Pemeriksaan terhadap Alfian Nasution, kata Ahok, menyangkut tugas dan tanggung jawab sebagai Direktur Utama (Dirut) Pertamina Patra Niaga dalam pembelian atau impor minyak mentah dan produk kilang dari periode 2018 hingga 2021.
Apalagi eks Dirut Pertamina Patra Niaga Riva Siahaan telah ditetapkan sebagai tersangka dalam kasus korupsi tata kelola minyak mentah dan produk kilang pada PT Pertamina Subholding dan Kontraktor Kontrak Kerja Sama (KKKS) tahun 2018-2023.
“Saya kira beliau (Alfian Nasution) mungkin bisa. Harusnya (Alfian) dipanggil ya, kan lapisannya masih dirut-dirut yang lama,” kata Ahok usai diperiksa penyidik Jampidsus Kejagung sebagai saksi selama 8 jam, Kamis (13/3).
Dalam kasus korupsi tata kelola minyak mentah dan produk kilang, Jampidsus Kejagung telah menetapkan sembilan tersangka, yakni Riva Siahaan (RS) selaku Direktur Utama PT Pertamina Patra Niaga, Sani Dinar Saifuddin (SDS) selaku Direktur Feedstock dan Product Optimization PT Kilang Pertamina Internasional, Yoki Firnandi (YF) selaku Direktur Utama PT Pertamina International Shipping, Muhammad Kerry Andrianto Riza (MKAR) atau anak pengusaha minyak Riza Chalid selaku beneficial owner PT Navigator Khatulistiwa, dan Gading Ramadhan Joedo (GRJ) selaku Komisaris PT Jenggala Maritim dan Direktur Utama PT Orbit Terminal Merak, serta Dimas Werhaspati selaku Komisaris PT Navigator Khatulistiwa dan Komisaris PT. Jenggala Maritim.
Selanjutnya, Agus Purwono (AP) selaku VP Feedstock Management PT Kilang Pertamina Internasional, Maya Kusmaya (MK) selaku Direktur Pemasaran Pusat dan Niaga PT Pertamina Patra Niaga, dan Edward Corne (EC) selaku VP Trading Operations PT Pertamina Patra Niaga.
Penyidik Jampidsus Kejagung menaksir dugaan kerugian negara dalam kasus ini mencapai Rp 193,7 triliun.

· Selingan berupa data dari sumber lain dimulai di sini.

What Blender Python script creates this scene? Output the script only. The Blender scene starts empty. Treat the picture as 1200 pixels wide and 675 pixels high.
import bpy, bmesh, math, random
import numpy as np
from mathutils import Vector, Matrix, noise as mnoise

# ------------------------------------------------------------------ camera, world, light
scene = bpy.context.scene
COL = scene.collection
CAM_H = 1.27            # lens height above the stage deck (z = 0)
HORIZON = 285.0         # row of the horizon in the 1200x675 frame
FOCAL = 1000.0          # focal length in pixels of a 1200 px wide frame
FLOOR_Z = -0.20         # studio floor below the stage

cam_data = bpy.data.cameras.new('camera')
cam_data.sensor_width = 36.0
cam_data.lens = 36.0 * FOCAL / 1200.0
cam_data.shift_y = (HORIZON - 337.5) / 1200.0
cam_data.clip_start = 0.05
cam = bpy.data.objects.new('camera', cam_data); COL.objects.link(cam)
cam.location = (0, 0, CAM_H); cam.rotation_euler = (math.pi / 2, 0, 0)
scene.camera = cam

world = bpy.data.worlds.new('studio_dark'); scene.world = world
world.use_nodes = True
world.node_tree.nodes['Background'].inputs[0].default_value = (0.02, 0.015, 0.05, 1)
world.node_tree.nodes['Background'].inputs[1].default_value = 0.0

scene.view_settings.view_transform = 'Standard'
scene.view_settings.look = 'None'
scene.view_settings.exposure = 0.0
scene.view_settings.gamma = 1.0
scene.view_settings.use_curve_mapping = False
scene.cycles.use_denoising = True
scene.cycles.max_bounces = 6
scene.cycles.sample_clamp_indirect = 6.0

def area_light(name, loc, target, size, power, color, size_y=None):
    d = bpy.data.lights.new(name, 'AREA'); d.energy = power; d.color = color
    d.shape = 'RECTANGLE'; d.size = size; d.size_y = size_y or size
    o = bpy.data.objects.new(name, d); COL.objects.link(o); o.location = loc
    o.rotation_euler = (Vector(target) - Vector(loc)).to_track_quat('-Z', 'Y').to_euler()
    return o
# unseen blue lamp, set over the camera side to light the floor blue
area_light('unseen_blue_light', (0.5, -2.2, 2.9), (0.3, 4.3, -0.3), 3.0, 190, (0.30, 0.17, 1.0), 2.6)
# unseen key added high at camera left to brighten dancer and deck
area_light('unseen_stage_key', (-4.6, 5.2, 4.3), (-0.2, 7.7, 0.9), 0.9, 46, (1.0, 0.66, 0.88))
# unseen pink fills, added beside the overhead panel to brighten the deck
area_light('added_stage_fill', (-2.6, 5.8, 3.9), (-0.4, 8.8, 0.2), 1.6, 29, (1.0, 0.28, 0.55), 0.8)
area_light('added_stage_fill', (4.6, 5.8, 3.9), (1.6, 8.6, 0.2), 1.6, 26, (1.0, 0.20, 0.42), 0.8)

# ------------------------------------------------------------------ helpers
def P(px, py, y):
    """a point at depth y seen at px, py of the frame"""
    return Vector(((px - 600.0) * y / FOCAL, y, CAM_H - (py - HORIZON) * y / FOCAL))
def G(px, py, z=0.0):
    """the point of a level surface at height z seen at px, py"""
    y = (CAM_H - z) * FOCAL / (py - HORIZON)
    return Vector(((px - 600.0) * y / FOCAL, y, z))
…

Para tersangka disangkakan melanggar Pasal 2 ayat (1) atau Pasal 3 jo Pasal 18 Undang-Undang RI Nomor 31 Tahun 1999 sebagaimana diubah dengan Undang-Undang Nomor 20 Tahun 2001 tentang Perubahan Atas Undang-Undang RI Nomor 31 Tahun 1999 tentang Pemberantasan Tindak Pidana Korupsi jo Pasal 55 ayat (1) ke-1 KUHP.